Thursday, June 2, 2011

The Concept of Drama.

An Idiot commenter got me thinking about drama recently.  It was on an AV Club article about how Attorney General Eric Holder wants there to be more episodes of The Wire.  Someone commented that they couldn't sit through the pilot because it didn't have enough action.  It got me to thinking, have the action movies of our day diluted people's views of drama?




Our concept of "drama" originates from Aristotle's work Poetics, which is to drama what Rhetoric is to politics and law.  It was Aristotle who first laid out the structure of well executed drama, which consisted of rising action, a climax, and a resolution.  Playwrights and dramatists have since expanded on his 3 part theory to come up with a 5 part drama, but the Influence is still there.  Even back in Aristotle's time, they understood you needed rising action to preclude the climax for multiple reasons.  First of all, the rising action lays the groundwork for character development and the more the characters develop, the more we sympathize with them.  Secondly, the rising action adds to the suspense of the climax.

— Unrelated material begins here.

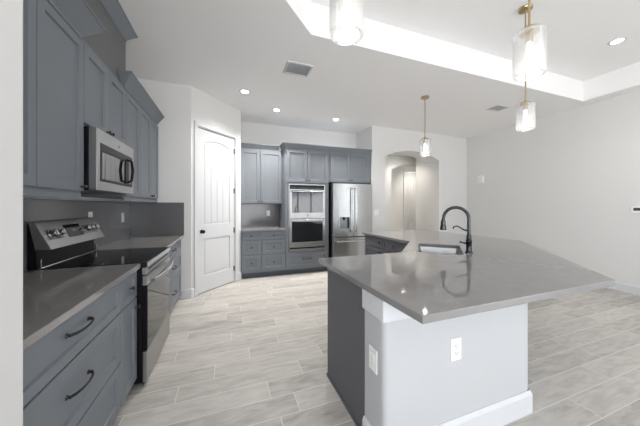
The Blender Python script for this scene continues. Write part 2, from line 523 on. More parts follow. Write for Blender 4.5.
# hall beyond the arch
HALL_C = 2.80
HY2, HY3 = 6.0, 6.9
struct('ceiling_hall', MB().box(3.0, WR + 1.6, 5.235, HY3 + 0.2, HALL_C, HALL_C + 0.1), M['ceiling'])
struct('wall_hall_right', MB().box(4.95, 5.07, 5.235, 5.72, 0, HALL_C), M['wall'])
struct('wall_hall_left', MB().box(2.96, 3.08, BACK_Y + 0.13, HY2 - 0.001, 0, HALL_C).box(2.96, 3.08, HY2 + 0.141, HY3 - 0.001, 0, HALL_C), M['wall'])
struct('wall_hall_arch', MB().prism(arch_outline(2.96, 7.2, HALL_C, 4.33, 5.75, 2.37, 2.56), HY2, HY2 + 0.14, 'y'), M['wall'])
hw = MB(); D2 = (5.52, 6.28, 2.50)
hw.box(2.96, D2[0], HY3, HY3 + 0.12, 0, HALL_C); hw.box(D2[1], 7.2, HY3, HY3 + 0.12, 0, HALL_C); hw.box(D2[0], D2[1], HY3, HY3 + 0.12, D2[2], HALL_C)
struct('wall_hall_back', hw, M['wall'])
struct('wall_hall_end', MB().box(7.2, 7.3, 5.235, HY3 + 0.12, 0, HALL_C), M['wall'])
struct('wall_hall_near', MB().box(5.07, 7.2, 5.235, 5.3, 0, HALL_C), M['wall'])

# baseboards
BBP = [(0, 0), (0.016, 0), (0.016, 0.115), (0.010, 0.130), (0.004, 0.138), (0, 0.138)]
struct('baseboard_right', MB().sweep([(WR, SIDE_FILL_WIN[1] + 0.02), (WR, JOG2_Y), (5.31, JOG2_Y), (5.31, JOG_Y), (ARCH[1] + 0.0, JOG_Y), (ARCH[1], 5.23)][::-1], BBP), M['trim'])
struct('baseboard_left', MB().sweep([p45(DOOR_A - 0.065), cornA, (-0.64, END_Y)][::-1], BBP), M['trim'])
struct('baseboard_pantry', MB().sweep([p45(L45 - 0.002), p45(DOOR_B + 0.065)][::-1], BBP), M['trim'])
struct('baseboard_hall', MB().sweep([(4.0, HY3), (D2[0] - 0.065, HY3)], BBP), M['trim'])
struct('baseboard_near', MB().sweep([(-0.566, 0.80), (-0.566, 1.0)], BBP), M['trim'])


# ------------------------------------------------------------------ panelled doors
def panel_door(name, loc, rotz, w, h, label, handle_side, arched=True, hinges=(0.24, 0.92, 1.62, 2.32)):
    """face towards local -y, hinge edge opposite the handle"""
    r = bpy.data.objects.new(name, None); C.objects.link(r); r.location = loc; r.rotation_euler = (0, 0, rotz)
    r['kind'] = 'structure'; r['label'] = label; r['category'] = 'door'
    st = 0.105; zb0, zb1, zu0, zu1 = 0.26, 0.84, 1.06, h - 0.145

    def top(xa, xb, z, rise, n=14):
        half = (xb - xa) / 2; R = (half * half + rise * rise) / (2 * rise); cz = z - R; a0 = math.asin(half / R)
        return [((xa + xb) / 2 + R * math.sin(a0 - 2 * a0 * i / n), cz + R * math.cos(a0 - 2 * a0 * i / n)) for i in range(n + 1)]
    up = [(st, zu0), (w - st, zu0)] + top(st, w - st, zu1, 0.07)
    lo = [(st, zb0), (w - st, zb0), (w - st, zb1), (st, zb1)]
    slab = MB().prism_holes([(0, 0.012), (w, 0.012), (w, h), (0, h)], [up, lo], 0.0, 0.012, 'y')
    slab.box(0, w, 0.012, 0.035, 0.012, h)
    obj('door_slab', slab, M['trim'], r, bevel=0.003)
    np_ = 4
    pl = MB(); pw = (w - 2 * st - 0.05) / np_
    for i in range(np_):
        xa = st + 0.025 + pw * i + 0.003; xb = xa + pw - 0.006
        def zt(x):
            half = w / 2 - st - 0.025; R = (half * half + 0.07 * 0.07) / 0.14; return zu1 - 0.025 - R + math.sqrt(max(0, R * R - (x - w / 2) ** 2))
        ptsx = [xa + (xb - xa) * k / 4 for k in range(5)]
        pl.prism([(xa, zu0 + 0.025), (xb, zu0 + 0.025)] + [(x, zt(x)) for x in ptsx[::-1]], 0.006, 0.013, 'y')
    obj('upper_panel', pl, M['trim'], r, bevel=0.003)
    obj('lower_panel', MB().box(st + 0.03, w - st - 0.03, 0.006, 0.013, zb0 + 0.03, zb1 - 0.03), M['trim'], r, bevel=0.005)
    kx = 0.065 if handle_side < 0 else w - 0.065
    kb = MB(); kb.lathe([(0.030, 0.0), (0.031, -0.006), (0.012, -0.010), (0.010, -0.028), (0.024, -0.036), (0.028, -0.048), (0.022, -0.060), (0.004, -0.064)], 20, (kx, 0, 0.955), 'y')
    obj('door_knob', kb, M['bronze'], r)
    hx = w if handle_side < 0 else 0
    for z in hinges:
        hb = MB(); hb.tube([(hx + 0.001, -0.006, z - 0.045), (hx + 0.001, -0.006, z + 0.045)], 0.009, 8); hb.box(hx - 0.012, hx + 0.014, -0.002, 0.0, z - 0.045, z + 0.045)
        obj('hinge', hb, M['bronze'], r)
    return r


slab_w = (DOOR_B - DOOR_A) - 0.03
pd = p45(DOOR_A + 0.015, 0.012)
panel_door('door_1', (pd[0], pd[1], 0.0), PI / 4, slab_w, DOOR_T - 0.02, 'tall white two panel pantry door with a dark knob', -1)
panel_door('door_2', (D2[0] + 0.015, HY3 + 0.02, 0), 0, D2[1] - D2[0] - 0.03, D2[2] - 0.02, 'white panel door at the far end of the arched hall', 1)


def casing(name, loc, rotz, w, h, cw=0.062):
    c_ = MB()
    prof = [(0, 0), (cw, 0), (cw, 0.016), (cw - 0.012, 0.019), (0.010, 0.011), (0, 0.009)]
    # left, right and head legs as mitred prisms
    def leg(pts, y0, y1): c_.prism(pts, y0, y1, 'y')
    leg([(-cw, 0), (0, 0), (0, h), (-cw, h + cw)], -0.018, 0.0)
    leg([(w, 0), (w + cw, 0), (w + cw, h + cw), (w, h)], -0.018, 0.0)
    leg([(0, h), (w, h), (w + cw, h + cw), (-cw, h + cw)], -0.018, 0.0)
    # jamb lining
    c_.box(0, 0.013, 0, 0.11, 0, h); c_.box(w - 0.013, w, 0, 0.11, 0, h); c_.box(0.013, w - 0.013, 0, 0.11, h - 0.013, h)
    o = struct(name, c_, M['trim'], bevel=0.004); o.location = loc; o.rotation_euler = (0, 0, rotz)


cp = p45(DOOR_A)
casing('trim_1', (cp[0], cp[1], 0), PI / 4, DOOR_B - DOOR_A, DOOR_T)
casing('trim_2', (D2[0], HY3, 0), 0, D2[1] - D2[0], D2[2])


# ------------------------------------------------------------------ cabinets
def knob(parent, x, z, y=-0.02):
    b = MB(); b.lathe([(0.008, 0.0), (0.006, -0.004), (0.005, -0.014), (0.013, -0.019), (0.0145, -0.025), (0.011, -0.031), (0.003, -0.033)], 14, (x, y, z), 'y')
    return obj('knob', b, M['bronze'], parent)


def bow_pull(parent, x, z, ln, y=-0.02):
    b = MB(); h = ln / 2
    pts = []
    for i in range(13):
        u = -1 + 2 * i / 12
        pts.append((x + u * h * 0.92, y - 0.012 - 0.026 * (1 - u * u) ** 0.6 if abs(u) < 1 else y - 0.012, z))
    b.tube(pts, 0.0055, 8, rs=[0.0065 - 0.0012 * math.cos(PI * (-1 + 2 * i / 12) / 2) for i in range(13)])
    for sx in (-1, 1):
        b.lathe([(0.011, 0.0), (0.010, -0.004), (0.0065, -0.008), (0.0075, -0.018)], 12, (x + sx * h * 0.92, y, z), 'y')
    return obj('pull', b, M['bronze'], parent)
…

To me, the Rising action is often the biggest and most important part of a drama and its very hard to have well executed drama/theater/film without some rising action before the climax.  Some movies like to play around with time and bend the rules (500 days of summer, Pulp Fiction) and don't often have a distinct climax, but they are generally the exception to the rule.  The reason suspense works is because of rising action.  One of the most suspenseful movies I've ever seen is Rear Window.  I admit, the first time seeing it, I was bored for half of it.  The next time I saw it (thankfully, forgot the ending), I let myself get sucked in.  Slow rising action builds suspense better than anything, something Alfred Hitchcock knew.  Its the same reason why the roller coasters that slowly take you to the top of a hill are have a more exciting drop than one where you are taken quickly up (why Millennium Force is great but Top Thrill Dragster sucks).


So where does this fit in with the commenter?  The Wire is a Serial style show.  Each episode builds on the storyline of the previous one (like Breaking Bad or The Sopranos).  Because of their style, you cannot look at each episode as its own independent story with its own rising action, climax, and denouement.  Each one does have small climaxes near the end, but overall they build towards something bigger.  Each "plot" for these episodes essentially is either part of the bigger plot, or its own subplot and these plots take 10+ episodes to reach their climax.  That is why it is very satisfying drama to watch a Serial all the way through after close to 10 hours and get to the climax.


I think this person may have been expecting the Procedural form of a NCIS or Law & Order (each episode functions independently and there are no huge overarching plots).  They are 2 completely different types of drama and while one is more immediately satisfying with its conclusion, the other has a much more powerful conclusion.


And to the major complaint it was slow?  What great movie starts out fast.  When you look at some of the greatest movies ever made (Shawshank Redemption, The Godfather, Lawrence of Arabia, 2001: A Space Odyssey, The Seventh Seal), they are very plodding throughout the whole movie, but plodding with a purpose.  They have great storytelling needed to set up the climax and they have satisfying climaxes partly because of how drawn out they are.


There is a reason we still use the basic structure Aristotle invented.  Its satisfying and its gratifying to the human mind.